Foto do painel com as "ordens do dia"
 
     Esse é o instigante jogo proposto pelo encenador catalão Roger Bernat em Pendente de Voto que esteve em cartaz apenas por três dias no último fim de semana no Sesc Pompeia. O espetáculo não tem atores; é a plateia formada por “espect’atores” (termo criado por Cristina Marino em uma crítica no jornal francês Le Monde) que o protagoniza: ao entrar no espaço cênico cada elemento recebe um controle remoto com um número que corresponde àquele de sua poltrona. Num telão são formuladas perguntas que possibilitam três respostas: A, B e Abstenção. Dependendo da pergunta, as opções A e B são na maioria das vezes SIM e NÂO. Numa pergunta do tipo “Que grupo musical você prefere Beatles ou Rolling Stones?”, obviamente A e B serão o nome desses grupos. O teor das perguntas varia desde assuntos triviais como polêmicos sobre política e sociedade.
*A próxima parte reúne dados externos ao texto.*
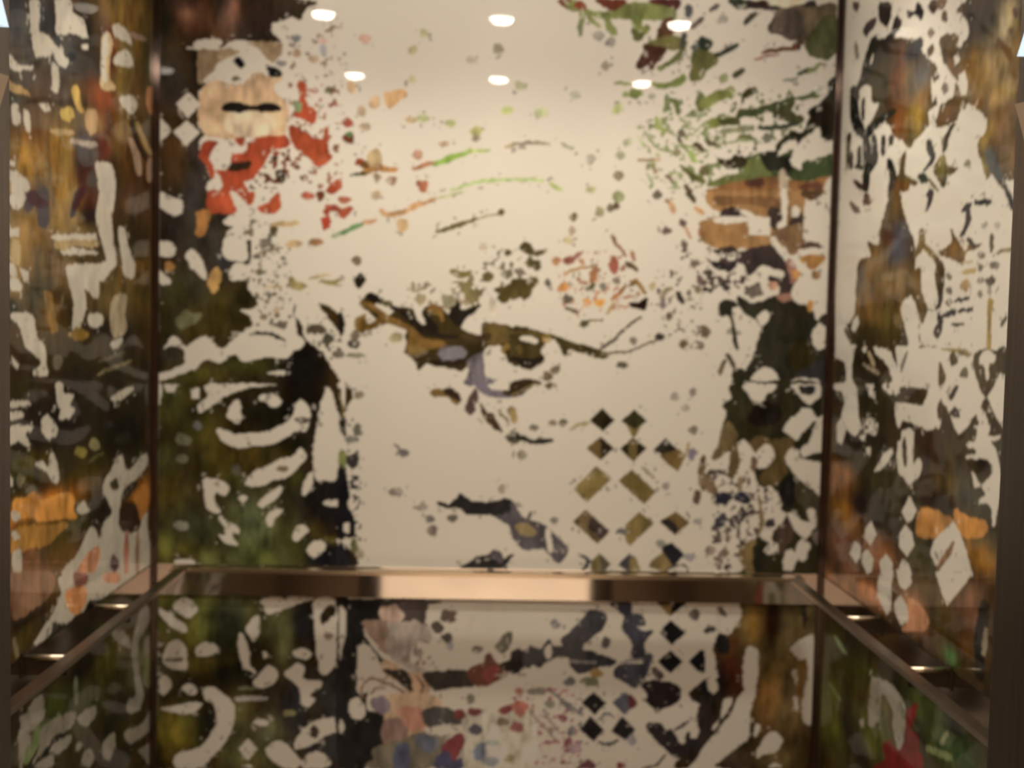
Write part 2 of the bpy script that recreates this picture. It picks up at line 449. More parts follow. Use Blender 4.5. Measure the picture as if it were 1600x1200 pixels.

As respostas são tabuladas e de imediato aparece um painel no telão com o resultado, assim como um comentário sobre o mesmo. Há momentos lúdicos e divertidos como aqueles em que se pergunta “Você gostaria que nevasse no teatro?” e havendo uma maioria de SIM nas respostas, abre-se uma comporta no teto do teatro despejando pedacinhos de papel branco que simulam a neve caindo. Após um intervalo de dez minutos as pessoas são realocadas em duplas que tiveram maior afinidade nas respostas anteriores. Agora só uma pessoa aciona o controle, após possível consenso dos dois sobre a resposta. Novo intervalo e agora as pessoas são realocadas para partidos formados por grupos maiores. Só o representante do partido tem direito a voto, após discussão e consenso do grupo. Descontentes haverá e sempre!! E é aí que começam as dissidências e as manipulações tão características do jogo do poder comentado no primeiro item desta matéria. Durante as duas últimas fases são escolhidos representantes como presidente e secretário de segurança. O poder de cada um deles foi determinado por votação. Há lugar também para realização de debates sobre as questões formuladas, após os quais as mesmas são votadas.
 
 
     Pautado num aparato tecnológico relativamente sofisticado comandado numa mesa pelo grupo espanhol, o espetáculo flui durante duas horas e meia com total e natural interatividade entre os participantes cumprindo sua função de nos fazer exercer os direitos de cidadãos e refletir sobre os perigos da perda quase indolor desses direitos.
     Experiência para ser reproduzida nas escolas!